GOLDBERG:  I have to agree.  It’s really great that you picked up on that because I think that those moments are really there to reinforce and describe, in a nutshell, what their relationship had been like.  They just don’t talk to each other.  Jane says, “You don’t talk to me,” but you never really see Jane trying to talk to him.  Silent moments can be so much more than the moments where people are just yabbering.  When you think about your previous relationships, when someone doesn’t say something, you turn to them and say, “What’s up?  I can hear you talking, inside your head.”  It’s almost like Leonard just totally gave up on Jane, but could never tell her.

mob city poster

How has the experience of working on Mob City been?  When you work on a project like that, do the wardrobe and the great sets really help you feel transported to a different time period?

GOLDBERG:  Oh, my god, it was amazing!  I actually had my birthday on set, which was cool.  It was one of those days that they were doing little pick-ups, so there was a lot of waiting around.  So, my wife and my manager surprised me and came to my dressing room with cupcakes.  I was like, “I don’t know what you guys are going to see today.  It’s going to be a bit boring.  Let’s go get a coffee.”  I completely forget that they were doing this scene where a major character was getting killed, and it all happens in this bedroom.  The bedroom was just a square block in the center of this huge soundstage, and it had this warm light coming from it while the whole soundstage was black and dark, and we walked on and there was this character with loads of bullet holes, just bleeding.  You get to see all these really cool things on this job.  And then, Frank Darabont is at the fucking monitor and you’re like, “This is insanely cool!”  I had a great time on that job.

Who are you playing on the show?

GOLDBERG:  I play a character called Leslie Shermer, who is a crash driver for Bugsy Siegel’s crew.  He’s someone who has a crazy glint in his eyes and rats crawling in his head.  He’s completely rabid, and I think he’s been not quite the main guy throughout his whole life.  Something happens during these six episodes that makes him take a huge risk.  He basically sees an opportunity to blackmail someone, and he goes for it.  He won’t stop for any reason, and he basically terrorizes Alexa Davalos’ character, throughout the whole season. 

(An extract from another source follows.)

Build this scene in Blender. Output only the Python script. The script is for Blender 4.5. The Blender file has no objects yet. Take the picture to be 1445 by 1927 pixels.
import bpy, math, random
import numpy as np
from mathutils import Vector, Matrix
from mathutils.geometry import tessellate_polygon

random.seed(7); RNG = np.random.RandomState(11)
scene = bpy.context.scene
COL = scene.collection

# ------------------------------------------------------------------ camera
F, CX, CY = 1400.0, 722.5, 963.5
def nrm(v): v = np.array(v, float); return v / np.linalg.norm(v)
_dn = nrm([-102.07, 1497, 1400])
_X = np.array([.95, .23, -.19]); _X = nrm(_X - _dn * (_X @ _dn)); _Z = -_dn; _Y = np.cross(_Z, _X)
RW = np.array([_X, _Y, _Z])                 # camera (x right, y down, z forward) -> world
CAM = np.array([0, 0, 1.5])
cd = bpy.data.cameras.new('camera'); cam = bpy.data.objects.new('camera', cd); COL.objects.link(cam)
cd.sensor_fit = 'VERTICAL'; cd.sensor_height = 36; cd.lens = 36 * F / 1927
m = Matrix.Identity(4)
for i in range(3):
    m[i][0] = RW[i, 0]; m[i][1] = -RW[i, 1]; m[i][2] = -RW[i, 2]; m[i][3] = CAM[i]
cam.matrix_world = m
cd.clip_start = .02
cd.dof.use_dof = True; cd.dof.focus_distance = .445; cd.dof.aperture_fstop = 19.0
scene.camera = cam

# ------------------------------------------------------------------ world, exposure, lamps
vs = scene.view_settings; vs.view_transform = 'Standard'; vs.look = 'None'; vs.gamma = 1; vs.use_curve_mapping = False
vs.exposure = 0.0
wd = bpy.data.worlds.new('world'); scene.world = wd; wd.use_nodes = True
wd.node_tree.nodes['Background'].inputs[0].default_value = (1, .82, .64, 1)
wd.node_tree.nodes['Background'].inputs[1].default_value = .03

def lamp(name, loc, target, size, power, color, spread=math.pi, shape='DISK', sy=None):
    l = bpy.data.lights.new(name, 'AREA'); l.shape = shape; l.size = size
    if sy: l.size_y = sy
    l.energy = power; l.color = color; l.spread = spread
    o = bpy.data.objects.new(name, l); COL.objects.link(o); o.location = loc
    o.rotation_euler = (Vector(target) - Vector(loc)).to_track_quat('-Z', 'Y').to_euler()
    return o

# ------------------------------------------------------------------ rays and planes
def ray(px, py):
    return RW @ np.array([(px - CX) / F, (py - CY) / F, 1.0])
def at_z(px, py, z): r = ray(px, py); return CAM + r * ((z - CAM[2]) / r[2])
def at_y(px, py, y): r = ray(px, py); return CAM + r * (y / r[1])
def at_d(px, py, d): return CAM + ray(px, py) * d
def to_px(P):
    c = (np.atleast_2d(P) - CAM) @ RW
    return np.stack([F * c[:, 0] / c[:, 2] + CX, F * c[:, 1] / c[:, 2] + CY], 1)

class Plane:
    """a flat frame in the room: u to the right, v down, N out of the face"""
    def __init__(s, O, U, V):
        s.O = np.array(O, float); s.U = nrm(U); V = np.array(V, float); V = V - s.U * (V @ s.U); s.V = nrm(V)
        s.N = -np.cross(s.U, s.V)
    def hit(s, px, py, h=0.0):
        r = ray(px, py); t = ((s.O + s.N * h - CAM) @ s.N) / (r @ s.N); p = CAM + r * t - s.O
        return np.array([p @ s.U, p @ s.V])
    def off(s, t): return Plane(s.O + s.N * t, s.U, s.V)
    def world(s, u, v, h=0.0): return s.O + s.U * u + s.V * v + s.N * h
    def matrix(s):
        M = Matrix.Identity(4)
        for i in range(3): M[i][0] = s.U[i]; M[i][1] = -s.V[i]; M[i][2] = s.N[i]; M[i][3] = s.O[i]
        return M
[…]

It’s definitely a show with a lot of attention and interest.  What was your reaction to the script, when you first read it?

mob city cast

GOLDBERG:  The book that it’s based on is fantastic and really insightful, and Frank Darabont’s writing is insane.  You read so many scripts and, a lot of the time, they take awhile to read, but I flew through these quick.  His writing is just fantastic.  What’s great about it for everyone involved is that I really feel like they’ve only just scratched the surface.  There’s so much more to show.  There are so many stories.  It’s such a great period.  I’m not sure where it would go, straight after these six episodes, but I’m sure it’s going to be somewhere really exciting, dangerous and violent.  It’s really, really violent.  There are hardly any women in it.  It’s a lot of angry, greedy, deceitful men. 

Peaky Blinders is another project you’ve done that looks pretty amazing.  How was that to work on?

GOLDBERG:  I got to see some of that doing ADR, which is obviously very different from what it’s going to look like when it airs, but it’s epic.  Otto Bathurst directed the first three episodes, and Tom Harper directed the last three, and they did such a great job.  The world that they created, along with Steven Knight, who wrote it, was just so big and so grand.  Usually, people cut corners and make things look bigger, but everything was just so grand and big and epic, on this production.  It was great!  It was just really, really brilliant.  We weren’t doing it on a backlot.  We were in the U.K., shooting in all these great locations up in Leeds.  All the stuff just looked so authentic.  It was really, really amazing.  And then, you see the costumes.  I’m sure you’ve heard this before from actors, but I’ve not had many experiences like it.  Peaky Blinders is going to really be something.  It was a real treat. 

And While We Were Here opens in theaters on September 13th.